また正孔スピンに核磁場揺らぎが与える影響についても計算により詳細に検討しました.
単一ドット分光で探る自己集合InAlAs量子ドットの光学異方性とドットによる偏光変換
量子ドットとはポテンシャルエネルギーを3次元的に変化させたナノサイズ空間のことで,
種類の異なる半導体を積層することにより作製することができます.水滴形状になることで,
積層する半導体間の格子定数の違いによる歪エネルギーを緩和することにより,言わば勝手にできてしまいます.
そのような作製方法では,きれいな(欠陥の少ない)ドットができますが,形状や大きさにバラツキができてしまいます.写真のサンプルでは
1 cm2あたり約5x1010個のドットがありますが,その形状や大きさのバラツキがあるために,全体を見るより,
たった1個だけを選択的に観測する方がよりよく物理をデータに現わすことができます.量子ドット内のキャリア(電子や正孔)
は上記の様に3次元方向から閉じ込めを受け,そのエネルギー準位が原子の様に離散的になります.
これにより光学遷移も離散的となるので,もつれ合い光子対発生等の研究が盛んにおこなわれていますが,
そこでは電子・正孔の対消滅に伴い出現する単一光子の偏光状態が問題となります.
量子ドットでは,形状異方性に由来する閉じ込めポテンシャルの異方性と,
特に自己集合タイプでは歪分布の異方性に由来する正孔バンドの混合が偏光状態に大きな影響を与えます.
逆に光子の偏光状態を精密に測定してやれば,そのような対称性の低下の情報を得ることができます.
実際には交換相互作用の働かない荷電励起子(図では正の荷電励起子,スピン反平行の正孔2個と電子1個からなる素励起)から,
歪誘起価電子帯混合の度合いを測り,それを基に中性励起子発光を使って形状異方性のパラメータを決定しています.
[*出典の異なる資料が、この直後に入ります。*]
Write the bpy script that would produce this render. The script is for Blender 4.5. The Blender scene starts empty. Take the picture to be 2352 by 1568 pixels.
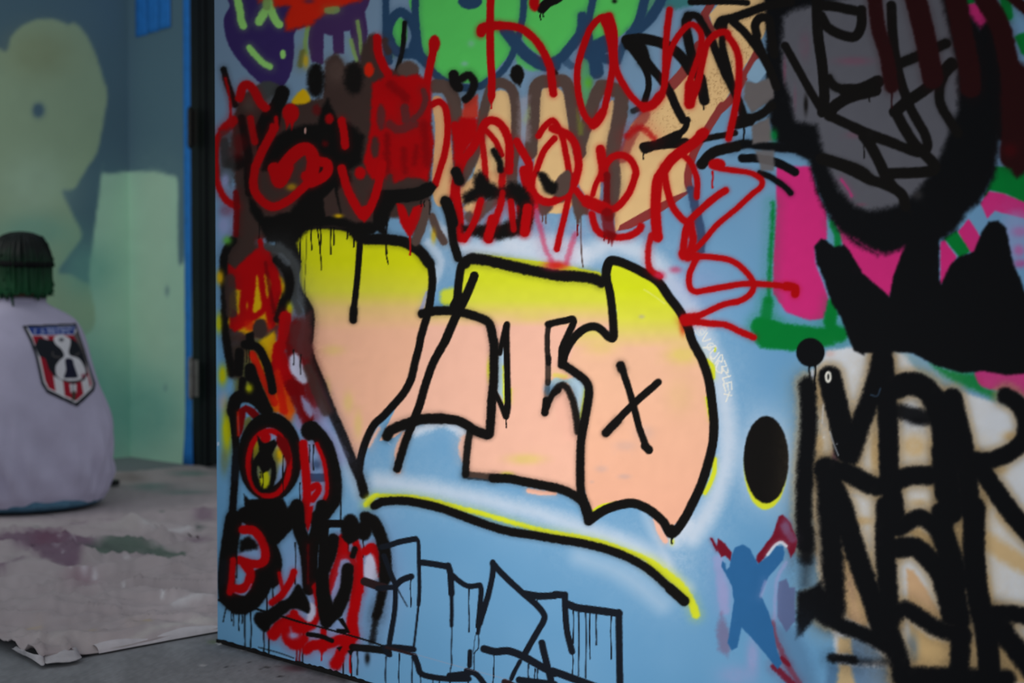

歪誘起価電子帯混合と形状異方性の結合効果は,中性励起子の2重線間の分裂エネルギー,発光強度比,偏光軸差
に大きな影響を与えます(図(a)は歪分布異方性の比較的大きな場合の
中性励起子(X0)の偏光状態計算結果の1例,図(b)は歪分布異方性の角度θs=0としたときの励起子2重線の発光強度,分裂エネルギー,
および偏光軸角度差の形状異方性とθb依存性,下図は正の荷電励起子X+(左)とX0(右)
の発光偏光状態の測定結果).
このような発光の直線偏光化を利用することで,円偏光から直線偏光への変換,またはその逆変換をドットを使って行うことが可能です.